Copy exactly the lines from the beginning of the data down to and including the line holding "PI = math.pi", without any pictures.
□ □ □
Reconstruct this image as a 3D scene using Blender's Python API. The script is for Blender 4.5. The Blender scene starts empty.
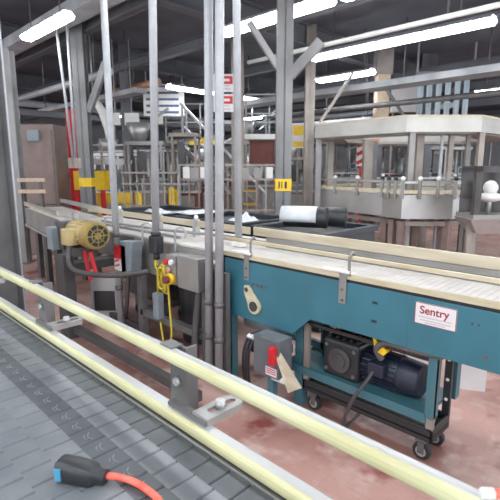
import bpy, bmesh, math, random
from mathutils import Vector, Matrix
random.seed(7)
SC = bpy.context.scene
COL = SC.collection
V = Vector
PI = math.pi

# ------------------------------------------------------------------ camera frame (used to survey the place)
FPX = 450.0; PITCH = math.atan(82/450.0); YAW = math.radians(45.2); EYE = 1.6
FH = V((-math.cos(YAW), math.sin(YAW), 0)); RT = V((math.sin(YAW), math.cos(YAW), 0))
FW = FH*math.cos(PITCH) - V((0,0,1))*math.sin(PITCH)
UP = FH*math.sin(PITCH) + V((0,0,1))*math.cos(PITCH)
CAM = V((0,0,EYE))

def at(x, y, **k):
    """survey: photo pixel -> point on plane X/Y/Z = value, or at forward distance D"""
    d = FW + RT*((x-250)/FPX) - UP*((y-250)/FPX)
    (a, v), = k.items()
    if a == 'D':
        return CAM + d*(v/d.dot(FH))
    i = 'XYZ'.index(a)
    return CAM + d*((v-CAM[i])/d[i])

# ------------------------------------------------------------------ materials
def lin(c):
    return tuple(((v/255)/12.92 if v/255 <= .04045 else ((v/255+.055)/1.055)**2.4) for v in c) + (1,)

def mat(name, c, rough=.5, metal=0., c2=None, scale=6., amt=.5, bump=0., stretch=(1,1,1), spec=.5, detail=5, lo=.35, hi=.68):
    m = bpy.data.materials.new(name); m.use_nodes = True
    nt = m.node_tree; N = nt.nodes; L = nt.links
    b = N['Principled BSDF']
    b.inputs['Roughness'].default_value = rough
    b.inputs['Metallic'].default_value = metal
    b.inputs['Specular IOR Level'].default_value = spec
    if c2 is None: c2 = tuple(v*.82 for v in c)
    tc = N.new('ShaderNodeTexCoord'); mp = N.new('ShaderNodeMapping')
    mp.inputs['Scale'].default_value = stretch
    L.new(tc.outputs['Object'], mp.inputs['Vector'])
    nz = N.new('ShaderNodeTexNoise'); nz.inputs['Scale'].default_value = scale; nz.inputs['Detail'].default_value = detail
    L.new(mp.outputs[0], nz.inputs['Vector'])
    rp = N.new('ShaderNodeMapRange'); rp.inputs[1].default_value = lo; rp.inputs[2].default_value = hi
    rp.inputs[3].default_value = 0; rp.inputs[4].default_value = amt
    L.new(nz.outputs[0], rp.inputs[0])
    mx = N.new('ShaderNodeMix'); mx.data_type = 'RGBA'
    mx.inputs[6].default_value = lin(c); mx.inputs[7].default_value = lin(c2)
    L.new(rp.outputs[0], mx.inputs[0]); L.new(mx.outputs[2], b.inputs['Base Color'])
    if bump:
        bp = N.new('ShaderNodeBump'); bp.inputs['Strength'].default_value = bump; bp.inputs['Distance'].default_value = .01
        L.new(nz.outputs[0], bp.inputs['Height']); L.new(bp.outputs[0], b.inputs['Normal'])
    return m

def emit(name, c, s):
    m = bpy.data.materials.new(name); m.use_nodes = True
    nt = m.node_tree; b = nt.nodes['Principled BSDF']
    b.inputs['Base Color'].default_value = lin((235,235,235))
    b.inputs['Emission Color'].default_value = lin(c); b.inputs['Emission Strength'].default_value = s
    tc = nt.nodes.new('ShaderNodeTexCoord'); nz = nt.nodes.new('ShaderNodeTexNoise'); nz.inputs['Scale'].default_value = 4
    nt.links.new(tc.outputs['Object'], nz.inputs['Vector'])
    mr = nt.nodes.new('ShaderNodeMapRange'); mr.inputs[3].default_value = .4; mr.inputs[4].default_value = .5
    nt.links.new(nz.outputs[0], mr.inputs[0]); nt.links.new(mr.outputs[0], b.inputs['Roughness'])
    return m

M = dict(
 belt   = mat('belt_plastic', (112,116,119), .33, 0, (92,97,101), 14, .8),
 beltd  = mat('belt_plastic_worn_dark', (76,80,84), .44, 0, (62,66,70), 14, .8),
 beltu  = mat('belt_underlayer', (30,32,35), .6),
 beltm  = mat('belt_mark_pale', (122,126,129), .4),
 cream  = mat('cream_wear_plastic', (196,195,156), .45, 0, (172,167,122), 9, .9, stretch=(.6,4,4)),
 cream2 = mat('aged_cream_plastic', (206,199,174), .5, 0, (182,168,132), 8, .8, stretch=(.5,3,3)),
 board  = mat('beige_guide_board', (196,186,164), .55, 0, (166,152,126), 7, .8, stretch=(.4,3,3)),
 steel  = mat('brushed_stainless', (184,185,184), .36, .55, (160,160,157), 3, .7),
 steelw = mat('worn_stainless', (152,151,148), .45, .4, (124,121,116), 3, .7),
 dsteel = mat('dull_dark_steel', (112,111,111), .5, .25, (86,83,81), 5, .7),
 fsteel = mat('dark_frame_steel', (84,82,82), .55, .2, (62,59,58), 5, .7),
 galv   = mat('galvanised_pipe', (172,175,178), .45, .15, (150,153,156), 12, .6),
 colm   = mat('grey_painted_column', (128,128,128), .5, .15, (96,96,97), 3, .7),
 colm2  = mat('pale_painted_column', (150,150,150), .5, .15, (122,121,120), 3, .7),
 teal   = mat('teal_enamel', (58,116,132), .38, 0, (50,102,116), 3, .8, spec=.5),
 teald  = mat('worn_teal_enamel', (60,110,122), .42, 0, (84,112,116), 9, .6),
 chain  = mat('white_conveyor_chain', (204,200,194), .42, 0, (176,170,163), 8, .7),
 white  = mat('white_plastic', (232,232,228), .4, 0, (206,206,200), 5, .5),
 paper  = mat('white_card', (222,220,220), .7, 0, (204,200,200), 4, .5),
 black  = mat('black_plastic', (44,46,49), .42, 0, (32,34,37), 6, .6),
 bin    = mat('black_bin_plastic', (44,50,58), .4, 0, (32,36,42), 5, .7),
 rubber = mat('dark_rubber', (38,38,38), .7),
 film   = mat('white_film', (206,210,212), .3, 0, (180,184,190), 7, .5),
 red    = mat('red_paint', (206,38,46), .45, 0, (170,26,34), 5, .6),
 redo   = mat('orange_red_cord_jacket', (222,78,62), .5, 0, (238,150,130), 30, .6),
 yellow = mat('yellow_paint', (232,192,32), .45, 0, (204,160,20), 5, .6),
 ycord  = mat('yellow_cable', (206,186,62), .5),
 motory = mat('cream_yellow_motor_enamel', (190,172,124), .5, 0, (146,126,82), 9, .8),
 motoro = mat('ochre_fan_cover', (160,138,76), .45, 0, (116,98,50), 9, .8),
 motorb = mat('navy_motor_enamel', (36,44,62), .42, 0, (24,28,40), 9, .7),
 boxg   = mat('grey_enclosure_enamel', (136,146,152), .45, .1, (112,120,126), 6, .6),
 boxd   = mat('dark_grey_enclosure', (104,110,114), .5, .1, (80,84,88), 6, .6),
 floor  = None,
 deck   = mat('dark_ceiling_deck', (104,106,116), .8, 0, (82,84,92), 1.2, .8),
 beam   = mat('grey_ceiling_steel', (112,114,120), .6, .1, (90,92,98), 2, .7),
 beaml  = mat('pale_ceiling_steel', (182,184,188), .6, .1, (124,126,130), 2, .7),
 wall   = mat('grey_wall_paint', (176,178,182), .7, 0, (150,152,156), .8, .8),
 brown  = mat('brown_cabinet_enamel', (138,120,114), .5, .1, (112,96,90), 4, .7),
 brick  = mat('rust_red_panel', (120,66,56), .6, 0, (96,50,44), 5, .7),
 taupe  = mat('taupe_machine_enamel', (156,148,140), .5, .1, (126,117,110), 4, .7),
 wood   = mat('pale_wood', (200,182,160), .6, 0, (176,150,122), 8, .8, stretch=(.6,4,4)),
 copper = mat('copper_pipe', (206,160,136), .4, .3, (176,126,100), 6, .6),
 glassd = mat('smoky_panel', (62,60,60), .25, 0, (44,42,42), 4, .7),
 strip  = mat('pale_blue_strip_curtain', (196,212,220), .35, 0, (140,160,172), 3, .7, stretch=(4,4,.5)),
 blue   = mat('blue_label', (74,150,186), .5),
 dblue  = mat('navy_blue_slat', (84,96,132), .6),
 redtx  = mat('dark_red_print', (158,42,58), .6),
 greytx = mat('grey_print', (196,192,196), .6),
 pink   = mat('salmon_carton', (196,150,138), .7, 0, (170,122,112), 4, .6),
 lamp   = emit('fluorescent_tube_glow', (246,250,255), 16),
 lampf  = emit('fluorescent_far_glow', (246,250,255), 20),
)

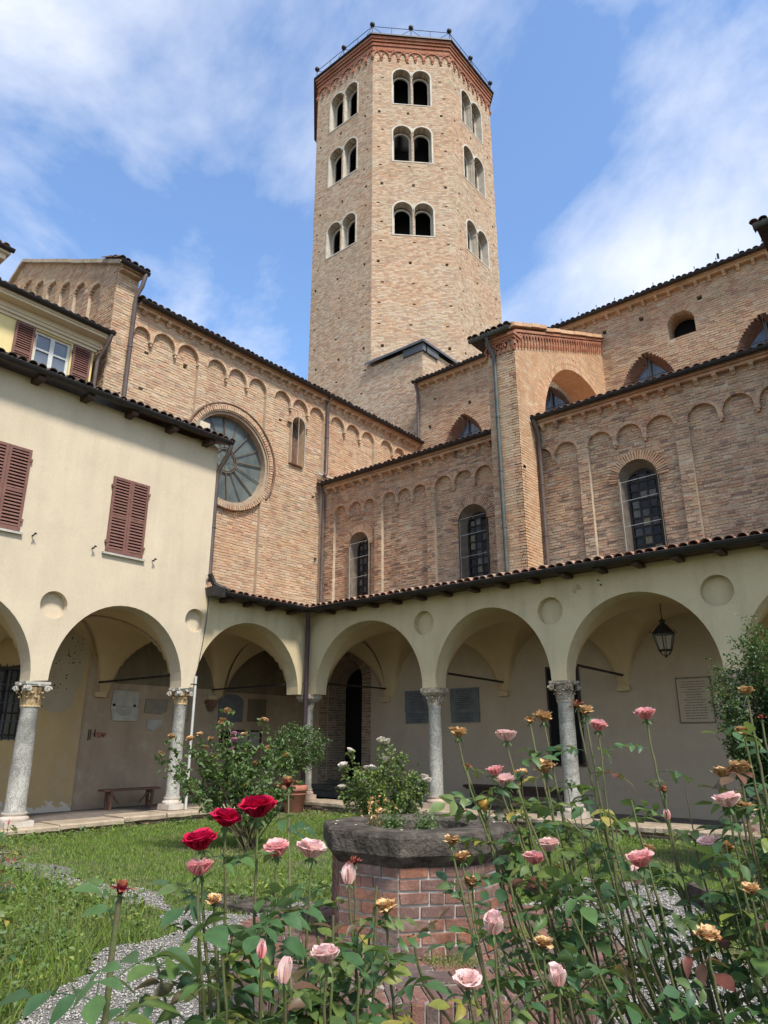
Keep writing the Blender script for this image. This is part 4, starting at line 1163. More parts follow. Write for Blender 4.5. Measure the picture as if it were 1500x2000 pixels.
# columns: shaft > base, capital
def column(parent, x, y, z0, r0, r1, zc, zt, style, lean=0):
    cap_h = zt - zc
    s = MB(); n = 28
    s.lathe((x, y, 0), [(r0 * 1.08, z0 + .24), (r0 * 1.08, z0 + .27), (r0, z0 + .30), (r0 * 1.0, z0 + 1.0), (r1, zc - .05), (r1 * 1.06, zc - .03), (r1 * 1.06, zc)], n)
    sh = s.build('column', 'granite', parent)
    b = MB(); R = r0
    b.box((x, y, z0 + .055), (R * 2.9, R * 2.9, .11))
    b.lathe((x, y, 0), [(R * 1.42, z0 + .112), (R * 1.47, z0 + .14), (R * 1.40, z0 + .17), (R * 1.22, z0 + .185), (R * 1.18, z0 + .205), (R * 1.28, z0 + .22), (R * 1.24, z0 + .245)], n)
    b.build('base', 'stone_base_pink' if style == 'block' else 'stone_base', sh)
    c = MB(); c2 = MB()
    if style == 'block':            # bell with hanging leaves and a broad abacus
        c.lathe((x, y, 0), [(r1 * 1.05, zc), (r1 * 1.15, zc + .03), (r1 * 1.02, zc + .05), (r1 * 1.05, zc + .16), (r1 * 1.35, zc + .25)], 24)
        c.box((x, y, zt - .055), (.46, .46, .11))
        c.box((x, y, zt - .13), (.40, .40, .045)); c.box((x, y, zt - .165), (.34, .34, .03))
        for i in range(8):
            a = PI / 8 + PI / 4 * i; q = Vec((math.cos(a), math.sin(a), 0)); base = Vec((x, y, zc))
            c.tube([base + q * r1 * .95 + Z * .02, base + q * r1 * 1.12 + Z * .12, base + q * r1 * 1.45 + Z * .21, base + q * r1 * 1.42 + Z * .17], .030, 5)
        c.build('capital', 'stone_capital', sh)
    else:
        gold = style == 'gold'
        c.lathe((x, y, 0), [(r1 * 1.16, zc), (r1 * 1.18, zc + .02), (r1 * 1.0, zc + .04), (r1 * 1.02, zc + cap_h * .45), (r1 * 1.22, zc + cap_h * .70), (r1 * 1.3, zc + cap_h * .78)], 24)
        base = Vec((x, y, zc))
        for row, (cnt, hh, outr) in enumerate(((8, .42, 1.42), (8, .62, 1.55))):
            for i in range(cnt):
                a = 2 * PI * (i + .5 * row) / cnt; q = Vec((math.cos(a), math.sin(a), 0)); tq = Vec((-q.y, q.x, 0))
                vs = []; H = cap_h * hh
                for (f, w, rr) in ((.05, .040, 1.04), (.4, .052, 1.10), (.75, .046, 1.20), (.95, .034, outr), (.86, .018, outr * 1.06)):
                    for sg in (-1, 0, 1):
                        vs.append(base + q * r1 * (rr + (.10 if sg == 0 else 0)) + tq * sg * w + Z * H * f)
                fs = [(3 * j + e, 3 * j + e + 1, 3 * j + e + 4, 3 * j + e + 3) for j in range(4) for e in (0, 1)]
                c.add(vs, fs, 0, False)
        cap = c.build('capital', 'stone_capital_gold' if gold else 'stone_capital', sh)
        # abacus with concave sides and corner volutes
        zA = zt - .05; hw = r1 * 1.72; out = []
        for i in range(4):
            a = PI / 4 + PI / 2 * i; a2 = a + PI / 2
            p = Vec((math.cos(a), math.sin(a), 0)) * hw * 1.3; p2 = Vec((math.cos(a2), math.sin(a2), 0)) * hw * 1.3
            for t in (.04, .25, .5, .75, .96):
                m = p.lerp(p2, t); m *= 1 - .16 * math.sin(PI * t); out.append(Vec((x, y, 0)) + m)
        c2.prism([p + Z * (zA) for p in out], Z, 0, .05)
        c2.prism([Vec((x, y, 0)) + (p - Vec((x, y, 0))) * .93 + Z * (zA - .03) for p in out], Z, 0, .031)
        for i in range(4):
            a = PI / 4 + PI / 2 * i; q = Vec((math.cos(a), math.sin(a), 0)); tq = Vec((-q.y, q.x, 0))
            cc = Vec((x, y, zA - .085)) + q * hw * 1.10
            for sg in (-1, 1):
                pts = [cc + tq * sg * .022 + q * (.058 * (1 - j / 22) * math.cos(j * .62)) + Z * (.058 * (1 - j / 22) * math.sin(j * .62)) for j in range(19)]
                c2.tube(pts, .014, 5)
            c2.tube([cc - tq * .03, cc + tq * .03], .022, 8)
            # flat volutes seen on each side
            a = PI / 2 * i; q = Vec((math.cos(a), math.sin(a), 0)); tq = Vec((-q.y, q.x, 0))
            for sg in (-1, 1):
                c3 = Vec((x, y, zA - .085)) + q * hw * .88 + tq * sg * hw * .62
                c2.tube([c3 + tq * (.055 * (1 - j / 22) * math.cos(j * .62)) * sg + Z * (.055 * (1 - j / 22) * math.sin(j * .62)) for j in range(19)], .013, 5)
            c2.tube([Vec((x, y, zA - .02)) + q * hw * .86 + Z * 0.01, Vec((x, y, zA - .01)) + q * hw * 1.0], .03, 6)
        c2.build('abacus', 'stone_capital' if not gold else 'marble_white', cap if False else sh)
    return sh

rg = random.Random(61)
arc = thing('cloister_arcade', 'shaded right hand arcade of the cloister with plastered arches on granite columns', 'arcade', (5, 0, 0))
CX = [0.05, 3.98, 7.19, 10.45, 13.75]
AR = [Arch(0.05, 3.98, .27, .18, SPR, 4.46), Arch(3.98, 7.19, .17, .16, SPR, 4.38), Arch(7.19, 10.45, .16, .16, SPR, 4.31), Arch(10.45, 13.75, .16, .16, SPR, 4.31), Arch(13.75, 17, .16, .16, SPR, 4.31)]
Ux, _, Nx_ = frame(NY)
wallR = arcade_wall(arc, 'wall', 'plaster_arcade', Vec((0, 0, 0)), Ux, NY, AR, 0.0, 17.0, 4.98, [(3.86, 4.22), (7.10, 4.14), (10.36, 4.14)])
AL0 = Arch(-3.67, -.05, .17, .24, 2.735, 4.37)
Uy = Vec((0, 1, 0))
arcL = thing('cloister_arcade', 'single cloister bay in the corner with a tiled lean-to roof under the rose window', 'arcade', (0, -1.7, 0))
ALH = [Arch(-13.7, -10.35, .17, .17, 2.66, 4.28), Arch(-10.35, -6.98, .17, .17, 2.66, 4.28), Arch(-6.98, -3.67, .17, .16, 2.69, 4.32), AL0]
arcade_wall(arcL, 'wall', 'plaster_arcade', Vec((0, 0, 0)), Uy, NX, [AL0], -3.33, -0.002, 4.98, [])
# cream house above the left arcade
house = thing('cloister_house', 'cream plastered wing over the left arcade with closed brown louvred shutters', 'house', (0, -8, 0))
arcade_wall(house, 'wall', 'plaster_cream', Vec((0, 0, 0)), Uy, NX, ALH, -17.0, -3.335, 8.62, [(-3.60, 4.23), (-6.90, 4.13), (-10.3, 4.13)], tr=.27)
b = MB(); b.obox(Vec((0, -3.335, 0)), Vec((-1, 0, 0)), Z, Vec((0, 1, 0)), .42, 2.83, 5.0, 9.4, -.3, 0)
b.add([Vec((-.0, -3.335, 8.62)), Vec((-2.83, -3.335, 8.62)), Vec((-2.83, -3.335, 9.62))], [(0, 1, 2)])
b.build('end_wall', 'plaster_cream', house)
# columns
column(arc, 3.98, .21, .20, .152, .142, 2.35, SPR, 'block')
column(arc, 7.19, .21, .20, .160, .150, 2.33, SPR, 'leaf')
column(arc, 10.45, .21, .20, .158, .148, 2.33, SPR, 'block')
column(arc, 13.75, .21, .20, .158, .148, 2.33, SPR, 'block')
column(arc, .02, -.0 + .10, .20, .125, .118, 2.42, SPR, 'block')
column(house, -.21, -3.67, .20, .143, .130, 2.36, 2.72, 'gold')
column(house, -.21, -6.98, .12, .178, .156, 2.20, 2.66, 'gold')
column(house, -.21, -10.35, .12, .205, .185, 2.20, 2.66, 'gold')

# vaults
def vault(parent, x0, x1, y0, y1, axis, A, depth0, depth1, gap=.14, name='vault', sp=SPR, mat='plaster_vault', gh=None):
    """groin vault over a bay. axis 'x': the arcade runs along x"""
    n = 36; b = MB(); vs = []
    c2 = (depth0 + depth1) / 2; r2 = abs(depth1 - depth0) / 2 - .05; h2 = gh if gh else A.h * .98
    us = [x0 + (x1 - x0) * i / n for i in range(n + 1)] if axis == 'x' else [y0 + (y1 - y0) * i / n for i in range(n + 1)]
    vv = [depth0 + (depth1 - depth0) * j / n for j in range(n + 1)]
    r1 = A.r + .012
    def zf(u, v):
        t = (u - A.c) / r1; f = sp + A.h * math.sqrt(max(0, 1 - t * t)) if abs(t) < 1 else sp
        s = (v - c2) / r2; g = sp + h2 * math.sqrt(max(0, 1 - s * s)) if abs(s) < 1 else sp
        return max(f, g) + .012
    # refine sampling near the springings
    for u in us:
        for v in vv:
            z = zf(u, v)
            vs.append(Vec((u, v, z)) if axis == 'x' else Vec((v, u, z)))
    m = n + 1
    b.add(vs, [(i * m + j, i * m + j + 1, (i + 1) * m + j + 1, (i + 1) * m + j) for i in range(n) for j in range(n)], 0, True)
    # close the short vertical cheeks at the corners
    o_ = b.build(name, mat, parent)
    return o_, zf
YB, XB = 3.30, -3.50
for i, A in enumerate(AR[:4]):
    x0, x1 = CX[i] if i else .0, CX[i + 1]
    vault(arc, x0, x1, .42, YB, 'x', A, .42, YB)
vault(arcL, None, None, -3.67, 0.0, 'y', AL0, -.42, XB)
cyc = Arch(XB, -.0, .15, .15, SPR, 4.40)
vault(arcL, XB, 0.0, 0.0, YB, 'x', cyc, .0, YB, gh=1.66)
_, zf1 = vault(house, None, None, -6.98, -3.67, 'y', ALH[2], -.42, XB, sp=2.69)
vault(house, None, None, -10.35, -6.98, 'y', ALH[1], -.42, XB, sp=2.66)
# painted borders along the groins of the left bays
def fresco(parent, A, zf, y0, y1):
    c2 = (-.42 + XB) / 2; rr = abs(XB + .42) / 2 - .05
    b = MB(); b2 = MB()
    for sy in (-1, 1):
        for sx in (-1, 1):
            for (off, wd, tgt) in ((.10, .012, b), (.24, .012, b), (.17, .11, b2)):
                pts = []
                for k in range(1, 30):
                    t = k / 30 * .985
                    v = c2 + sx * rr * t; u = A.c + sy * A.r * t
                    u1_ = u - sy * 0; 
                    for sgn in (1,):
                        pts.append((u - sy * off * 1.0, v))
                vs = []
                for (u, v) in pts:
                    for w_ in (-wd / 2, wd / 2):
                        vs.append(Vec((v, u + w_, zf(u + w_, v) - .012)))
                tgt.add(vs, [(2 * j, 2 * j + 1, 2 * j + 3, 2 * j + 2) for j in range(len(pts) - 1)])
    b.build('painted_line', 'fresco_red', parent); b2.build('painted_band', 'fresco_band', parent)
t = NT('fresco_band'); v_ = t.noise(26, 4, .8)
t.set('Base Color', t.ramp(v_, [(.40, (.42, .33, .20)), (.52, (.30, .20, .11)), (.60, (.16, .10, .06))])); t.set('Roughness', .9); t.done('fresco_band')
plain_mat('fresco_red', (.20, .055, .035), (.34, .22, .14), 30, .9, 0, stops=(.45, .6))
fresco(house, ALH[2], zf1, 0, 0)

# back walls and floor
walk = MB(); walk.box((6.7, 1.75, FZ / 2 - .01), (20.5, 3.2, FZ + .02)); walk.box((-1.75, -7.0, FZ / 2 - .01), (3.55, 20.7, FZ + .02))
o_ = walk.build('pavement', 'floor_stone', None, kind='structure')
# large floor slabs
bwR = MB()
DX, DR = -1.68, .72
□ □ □
* SOLVED PROBLEM:
Reconstruct this image as a 3D scene using Blender's Python API. The script is for Blender 4.5. The Blender scene starts empty.
import bpy, bmesh, math, random
from mathutils import Vector, Matrix
random.seed(7)
SC = bpy.context.scene
COL = SC.collection
V = Vector
PI = math.pi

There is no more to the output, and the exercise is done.